Four university heads have kept their posts, thanks to the ballot box, weeks after they were forced to step down. They are the heads of the universities of Cairo, Beni Sueif, Benha and the Southern Valley.
“The electoral college, which conducted Cairo University 's election, will also act as a consultative board to which all major issues to be referred before the university's president takes a decision on them,” Hossam Kamel, the former president of the prestigious institution, said following his win in the election. Hossam quit his post two months ago. “I promise to protect the university's freedom and status,” a jubilant Kamel added.
Over the past months, Egypt's 19 public universities have been hit by angry demonstrations staged by lecturers and students alike, demanding the sacking of all leaders of these institutions, allegedly for being loyal to the regime of former president Hosni Mubarak.
The embattled leaders of the universities denied the accusation, but many of them eventually bowed and tendered their resignation.
They sought to vindicate themselves by contesting the elections. “Although we support democracy and free elections, we still hope that there should be a genuine mechanism to get rid of all faces of the former regime,” said the academic group, the Union of Independent Intellectuals, in the southern Egyptian city of Qena.
The group was commenting on the election win scored by the former president of the city's University of Southern Valley Abbas Mansour, who was an official in the formerly governing National Democratic Party.

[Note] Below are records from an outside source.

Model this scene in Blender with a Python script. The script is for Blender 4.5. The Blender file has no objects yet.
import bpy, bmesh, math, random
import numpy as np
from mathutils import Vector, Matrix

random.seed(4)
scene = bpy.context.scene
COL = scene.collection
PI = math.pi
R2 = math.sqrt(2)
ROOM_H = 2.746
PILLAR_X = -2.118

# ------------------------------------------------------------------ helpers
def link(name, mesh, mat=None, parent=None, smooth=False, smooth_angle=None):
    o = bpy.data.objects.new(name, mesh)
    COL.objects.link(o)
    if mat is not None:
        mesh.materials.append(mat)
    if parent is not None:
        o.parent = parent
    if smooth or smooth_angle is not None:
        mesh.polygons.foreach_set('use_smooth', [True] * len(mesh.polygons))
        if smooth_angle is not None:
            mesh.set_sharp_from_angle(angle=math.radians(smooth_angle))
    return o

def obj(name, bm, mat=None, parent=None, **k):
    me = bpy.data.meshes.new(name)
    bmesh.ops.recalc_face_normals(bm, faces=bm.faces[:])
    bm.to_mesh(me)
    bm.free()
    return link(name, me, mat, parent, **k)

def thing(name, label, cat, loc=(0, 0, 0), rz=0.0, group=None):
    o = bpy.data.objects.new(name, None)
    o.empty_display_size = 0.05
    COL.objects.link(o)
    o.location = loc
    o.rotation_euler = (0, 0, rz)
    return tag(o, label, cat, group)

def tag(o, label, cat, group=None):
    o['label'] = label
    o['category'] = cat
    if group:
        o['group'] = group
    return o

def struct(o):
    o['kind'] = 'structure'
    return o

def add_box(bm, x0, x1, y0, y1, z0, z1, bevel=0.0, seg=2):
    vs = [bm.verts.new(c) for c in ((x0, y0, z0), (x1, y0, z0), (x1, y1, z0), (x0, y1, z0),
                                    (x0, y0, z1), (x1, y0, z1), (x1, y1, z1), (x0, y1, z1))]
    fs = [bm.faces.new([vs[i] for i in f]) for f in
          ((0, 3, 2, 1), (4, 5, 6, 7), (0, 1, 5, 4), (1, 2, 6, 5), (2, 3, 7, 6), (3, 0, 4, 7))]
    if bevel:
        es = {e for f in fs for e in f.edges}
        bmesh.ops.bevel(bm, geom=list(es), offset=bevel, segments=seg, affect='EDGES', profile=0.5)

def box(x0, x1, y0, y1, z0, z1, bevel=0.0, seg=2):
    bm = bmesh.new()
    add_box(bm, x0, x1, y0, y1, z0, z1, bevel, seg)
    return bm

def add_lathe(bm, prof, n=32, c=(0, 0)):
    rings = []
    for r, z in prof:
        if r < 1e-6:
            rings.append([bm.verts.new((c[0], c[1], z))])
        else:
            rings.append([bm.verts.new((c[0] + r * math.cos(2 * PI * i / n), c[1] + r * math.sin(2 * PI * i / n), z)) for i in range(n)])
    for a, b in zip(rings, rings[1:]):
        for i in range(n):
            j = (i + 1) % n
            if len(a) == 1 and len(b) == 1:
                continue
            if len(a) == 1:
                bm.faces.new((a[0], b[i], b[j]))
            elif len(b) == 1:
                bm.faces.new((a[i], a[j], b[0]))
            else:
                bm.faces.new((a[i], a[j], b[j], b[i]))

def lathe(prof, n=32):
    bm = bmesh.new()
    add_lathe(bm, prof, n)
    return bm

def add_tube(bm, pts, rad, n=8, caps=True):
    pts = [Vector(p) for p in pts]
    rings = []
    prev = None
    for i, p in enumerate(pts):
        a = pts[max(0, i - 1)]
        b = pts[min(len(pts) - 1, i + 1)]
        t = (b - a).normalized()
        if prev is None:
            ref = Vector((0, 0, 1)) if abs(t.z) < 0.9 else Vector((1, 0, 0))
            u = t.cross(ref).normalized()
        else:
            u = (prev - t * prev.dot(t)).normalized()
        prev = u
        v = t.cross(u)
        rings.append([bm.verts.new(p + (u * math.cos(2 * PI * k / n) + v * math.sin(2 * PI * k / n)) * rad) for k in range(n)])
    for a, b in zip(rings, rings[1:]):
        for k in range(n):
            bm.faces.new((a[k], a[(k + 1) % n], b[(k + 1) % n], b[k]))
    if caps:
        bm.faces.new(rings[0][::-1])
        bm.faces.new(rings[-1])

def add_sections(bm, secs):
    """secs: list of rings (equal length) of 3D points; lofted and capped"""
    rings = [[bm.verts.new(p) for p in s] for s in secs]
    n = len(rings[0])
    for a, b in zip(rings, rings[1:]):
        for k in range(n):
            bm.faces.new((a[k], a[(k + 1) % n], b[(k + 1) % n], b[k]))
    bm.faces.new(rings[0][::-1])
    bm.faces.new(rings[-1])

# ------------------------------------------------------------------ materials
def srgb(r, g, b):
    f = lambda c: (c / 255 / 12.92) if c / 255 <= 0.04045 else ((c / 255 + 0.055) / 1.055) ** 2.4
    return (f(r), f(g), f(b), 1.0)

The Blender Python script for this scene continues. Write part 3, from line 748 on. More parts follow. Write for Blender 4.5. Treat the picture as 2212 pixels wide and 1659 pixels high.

Echoing a fervent demand from opposition politicians, the group has urged Egypt's military rulers to slap a ban on members of Mubarak's party to prevent them from running in any elections for a given period of time.
The reinstatement of former university leaders through the ballot box has reinforced fears among many Egyptians that Mubarak loyalists, many of them have registered to vie in next month's legislative election, will return to the parliament.